=== Information supplied ===

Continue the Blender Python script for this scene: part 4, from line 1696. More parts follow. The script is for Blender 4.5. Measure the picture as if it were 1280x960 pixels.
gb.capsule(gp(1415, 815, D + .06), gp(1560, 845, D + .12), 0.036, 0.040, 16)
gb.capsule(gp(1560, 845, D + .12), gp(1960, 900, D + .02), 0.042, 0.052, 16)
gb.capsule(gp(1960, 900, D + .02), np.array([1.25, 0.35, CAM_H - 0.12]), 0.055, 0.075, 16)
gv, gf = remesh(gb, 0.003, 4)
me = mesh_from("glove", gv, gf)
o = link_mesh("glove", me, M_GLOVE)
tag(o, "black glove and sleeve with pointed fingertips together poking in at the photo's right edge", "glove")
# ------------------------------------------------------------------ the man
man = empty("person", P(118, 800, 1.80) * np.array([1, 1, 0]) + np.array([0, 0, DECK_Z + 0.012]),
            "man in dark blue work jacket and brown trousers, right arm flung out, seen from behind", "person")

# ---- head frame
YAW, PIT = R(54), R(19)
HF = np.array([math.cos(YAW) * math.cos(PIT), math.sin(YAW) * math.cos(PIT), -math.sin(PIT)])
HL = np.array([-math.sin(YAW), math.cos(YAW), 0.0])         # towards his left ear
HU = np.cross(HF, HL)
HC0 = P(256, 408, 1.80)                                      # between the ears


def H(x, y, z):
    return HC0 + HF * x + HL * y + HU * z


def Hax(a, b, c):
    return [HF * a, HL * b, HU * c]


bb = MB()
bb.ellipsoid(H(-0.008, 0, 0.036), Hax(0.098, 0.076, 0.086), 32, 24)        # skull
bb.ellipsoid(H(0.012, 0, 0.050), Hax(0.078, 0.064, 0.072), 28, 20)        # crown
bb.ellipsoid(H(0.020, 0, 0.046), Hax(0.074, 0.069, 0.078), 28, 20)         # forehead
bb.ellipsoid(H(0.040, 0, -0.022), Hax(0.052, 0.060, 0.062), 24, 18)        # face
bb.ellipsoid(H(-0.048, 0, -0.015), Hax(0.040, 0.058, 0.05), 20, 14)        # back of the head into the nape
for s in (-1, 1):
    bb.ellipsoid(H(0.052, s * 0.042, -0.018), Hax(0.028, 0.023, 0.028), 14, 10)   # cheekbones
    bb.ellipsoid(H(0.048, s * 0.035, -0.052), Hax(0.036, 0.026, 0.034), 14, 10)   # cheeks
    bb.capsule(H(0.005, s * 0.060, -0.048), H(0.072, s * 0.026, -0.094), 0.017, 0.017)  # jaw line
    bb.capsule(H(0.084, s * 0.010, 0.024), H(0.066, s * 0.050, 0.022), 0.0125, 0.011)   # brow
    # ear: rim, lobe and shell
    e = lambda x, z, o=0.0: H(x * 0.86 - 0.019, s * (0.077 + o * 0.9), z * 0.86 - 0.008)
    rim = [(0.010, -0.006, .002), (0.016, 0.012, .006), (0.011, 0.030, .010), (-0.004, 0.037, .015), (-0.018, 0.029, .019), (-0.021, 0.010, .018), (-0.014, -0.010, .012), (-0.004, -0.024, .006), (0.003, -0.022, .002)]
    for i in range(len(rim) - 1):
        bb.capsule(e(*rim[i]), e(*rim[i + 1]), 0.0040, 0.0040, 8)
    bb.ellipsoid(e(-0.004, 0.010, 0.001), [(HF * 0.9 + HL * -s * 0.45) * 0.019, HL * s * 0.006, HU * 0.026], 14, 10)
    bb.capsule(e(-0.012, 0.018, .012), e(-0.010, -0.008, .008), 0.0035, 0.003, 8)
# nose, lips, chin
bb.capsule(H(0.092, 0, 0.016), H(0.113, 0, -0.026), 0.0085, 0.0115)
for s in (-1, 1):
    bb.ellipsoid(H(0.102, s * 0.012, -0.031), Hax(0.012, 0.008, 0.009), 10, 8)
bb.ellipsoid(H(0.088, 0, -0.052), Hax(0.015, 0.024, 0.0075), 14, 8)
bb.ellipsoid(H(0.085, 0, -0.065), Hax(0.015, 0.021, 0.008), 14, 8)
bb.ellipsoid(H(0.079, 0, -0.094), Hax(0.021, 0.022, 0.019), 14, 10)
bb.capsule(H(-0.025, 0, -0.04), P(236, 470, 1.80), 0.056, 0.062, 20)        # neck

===

**Challenge**
Would you copy out each line exactly as written?

**Output for this exercise**
Continue the Blender Python script for this scene: part 4, from line 1696. More parts follow. The script is for Blender 4.5. Measure the picture as if it were 1280x960 pixels.
gb.capsule(gp(1415, 815, D + .06), gp(1560, 845, D + .12), 0.036, 0.040, 16)
gb.capsule(gp(1560, 845, D + .12), gp(1960, 900, D + .02), 0.042, 0.052, 16)
gb.capsule(gp(1960, 900, D + .02), np.array([1.25, 0.35, CAM_H - 0.12]), 0.055, 0.075, 16)
gv, gf = remesh(gb, 0.003, 4)
me = mesh_from("glove", gv, gf)
o = link_mesh("glove", me, M_GLOVE)
tag(o, "black glove and sleeve with pointed fingertips together poking in at the photo's right edge", "glove")
# ------------------------------------------------------------------ the man
man = empty("person", P(118, 800, 1.80) * np.array([1, 1, 0]) + np.array([0, 0, DECK_Z + 0.012]),
            "man in dark blue work jacket and brown trousers, right arm flung out, seen from behind", "person")

# ---- head frame
YAW, PIT = R(54), R(19)
HF = np.array([math.cos(YAW) * math.cos(PIT), math.sin(YAW) * math.cos(PIT), -math.sin(PIT)])
HL = np.array([-math.sin(YAW), math.cos(YAW), 0.0])         # towards his left ear
HU = np.cross(HF, HL)
HC0 = P(256, 408, 1.80)                                      # between the ears


def H(x, y, z):
    return HC0 + HF * x + HL * y + HU * z


def Hax(a, b, c):
    return [HF * a, HL * b, HU * c]


bb = MB()
bb.ellipsoid(H(-0.008, 0, 0.036), Hax(0.098, 0.076, 0.086), 32, 24)        # skull
bb.ellipsoid(H(0.012, 0, 0.050), Hax(0.078, 0.064, 0.072), 28, 20)        # crown
bb.ellipsoid(H(0.020, 0, 0.046), Hax(0.074, 0.069, 0.078), 28, 20)         # forehead
bb.ellipsoid(H(0.040, 0, -0.022), Hax(0.052, 0.060, 0.062), 24, 18)        # face
bb.ellipsoid(H(-0.048, 0, -0.015), Hax(0.040, 0.058, 0.05), 20, 14)        # back of the head into the nape
for s in (-1, 1):
    bb.ellipsoid(H(0.052, s * 0.042, -0.018), Hax(0.028, 0.023, 0.028), 14, 10)   # cheekbones
    bb.ellipsoid(H(0.048, s * 0.035, -0.052), Hax(0.036, 0.026, 0.034), 14, 10)   # cheeks
    bb.capsule(H(0.005, s * 0.060, -0.048), H(0.072, s * 0.026, -0.094), 0.017, 0.017)  # jaw line
    bb.capsule(H(0.084, s * 0.010, 0.024), H(0.066, s * 0.050, 0.022), 0.0125, 0.011)   # brow
    # ear: rim, lobe and shell
    e = lambda x, z, o=0.0: H(x * 0.86 - 0.019, s * (0.077 + o * 0.9), z * 0.86 - 0.008)
    rim = [(0.010, -0.006, .002), (0.016, 0.012, .006), (0.011, 0.030, .010), (-0.004, 0.037, .015), (-0.018, 0.029, .019), (-0.021, 0.010, .018), (-0.014, -0.010, .012), (-0.004, -0.024, .006), (0.003, -0.022, .002)]
    for i in range(len(rim) - 1):
        bb.capsule(e(*rim[i]), e(*rim[i + 1]), 0.0040, 0.0040, 8)
    bb.ellipsoid(e(-0.004, 0.010, 0.001), [(HF * 0.9 + HL * -s * 0.45) * 0.019, HL * s * 0.006, HU * 0.026], 14, 10)
    bb.capsule(e(-0.012, 0.018, .012), e(-0.010, -0.008, .008), 0.0035, 0.003, 8)
# nose, lips, chin
bb.capsule(H(0.092, 0, 0.016), H(0.113, 0, -0.026), 0.0085, 0.0115)
for s in (-1, 1):
    bb.ellipsoid(H(0.102, s * 0.012, -0.031), Hax(0.012, 0.008, 0.009), 10, 8)
bb.ellipsoid(H(0.088, 0, -0.052), Hax(0.015, 0.024, 0.0075), 14, 8)
bb.ellipsoid(H(0.085, 0, -0.065), Hax(0.015, 0.021, 0.008), 14, 8)
bb.ellipsoid(H(0.079, 0, -0.094), Hax(0.021, 0.022, 0.019), 14, 10)
bb.capsule(H(-0.025, 0, -0.04), P(236, 470, 1.80), 0.056, 0.062, 20)        # neck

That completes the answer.